Wait, what is React?
React is:
... a Facebook creation which simply labels itself as being a JavaScript library for building user interfaces. It’s an open-source project which, to date, has raked in over 74,000 stars on GitHub.
It is:
- Declarative: you only need to design simple views for each state in your application and React will efficiently update and render just the right components when your data changes.
- Component-based: you create your React-powered apps by assembling a number of encapsulated components, each managing its own state.
- Learn Once, Write Anywhere: React is not a full-blown framework; it’s just a library for rendering views.
React uses a “virtual DOM”
That's what makes React fast and responsive. The HTML Document Object Model or DOM is a representation of the document as a structured group of nodes and objects that have properties and methods.
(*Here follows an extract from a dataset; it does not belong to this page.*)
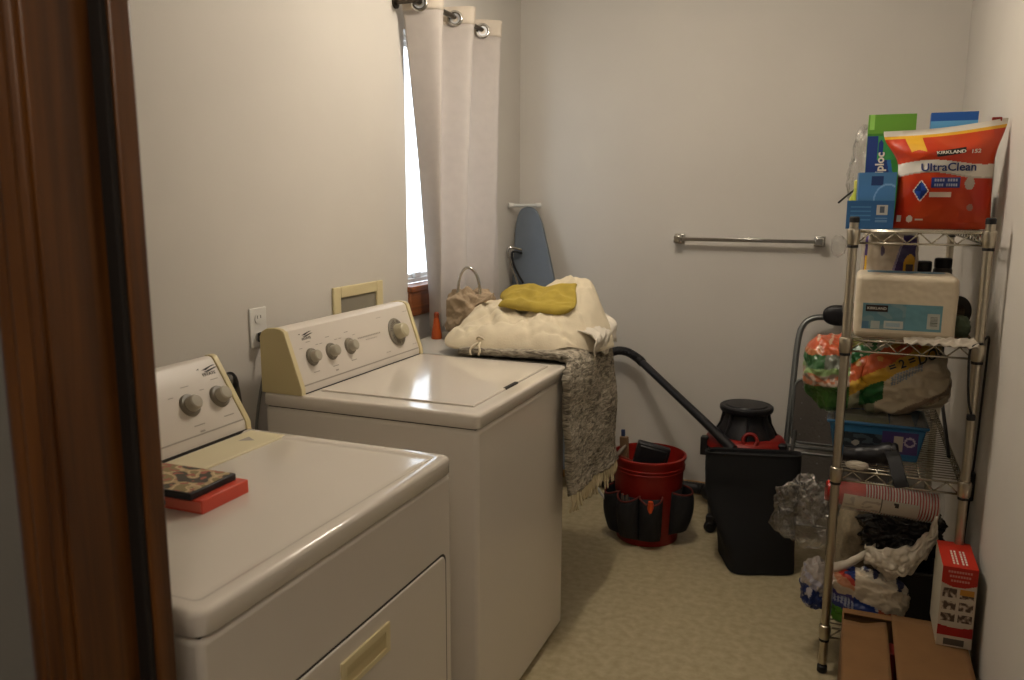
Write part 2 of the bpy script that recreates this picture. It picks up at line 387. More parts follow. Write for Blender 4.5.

It connects web pages to scripts or programming languages.
Whenever you want to change any part of a web page programmatically, you need to modify the DOM. Depending on the complexity and size of the document, traversing the DOM and updating it could take longer than users might be prepared to accept. Every time the DOM gets updated, browsers need to recalculate the CSS and carry out layout and repaint operations on the web page.
The Virtual DOM is a lightweight, abstract model of the DOM. React uses the render method to create a node tree from React components and updates this tree in response to changes in the data model resulting from actions.
Each time there are changes to the underlying data in a React app, React creates a new Virtual DOM representation of the user interface.
How React works
- Whenever something changes, React re-renders the entire UI in a Virtual DOM representation.
- React then calculates the difference between the previous Virtual DOM representation and the new one.
- Finally, React patches up the real DOM with what has actually changed. If nothing has changed, React won’t be dealing with the HTML DOM at all.
Efficient diff algorithms, batching DOM read/write operations, and limiting DOM changes to the bare minimum necessary, make using React and its Virtual DOM a great choice for building performant apps.
When should you use React?
React is great at making super reactive user interfaces — that is, UIs that are very quick at responding to events and consequent data changes.
React would be a great fit for web apps where you need to keep a complex, interactive UI in sync with frequent changes in the underlying data model.
React is designed to deal with stateful components in an efficient way (which doesn’t mean devs don’t need to optimize their code). So projects that would benefit from this capability could be considered good candidates for React.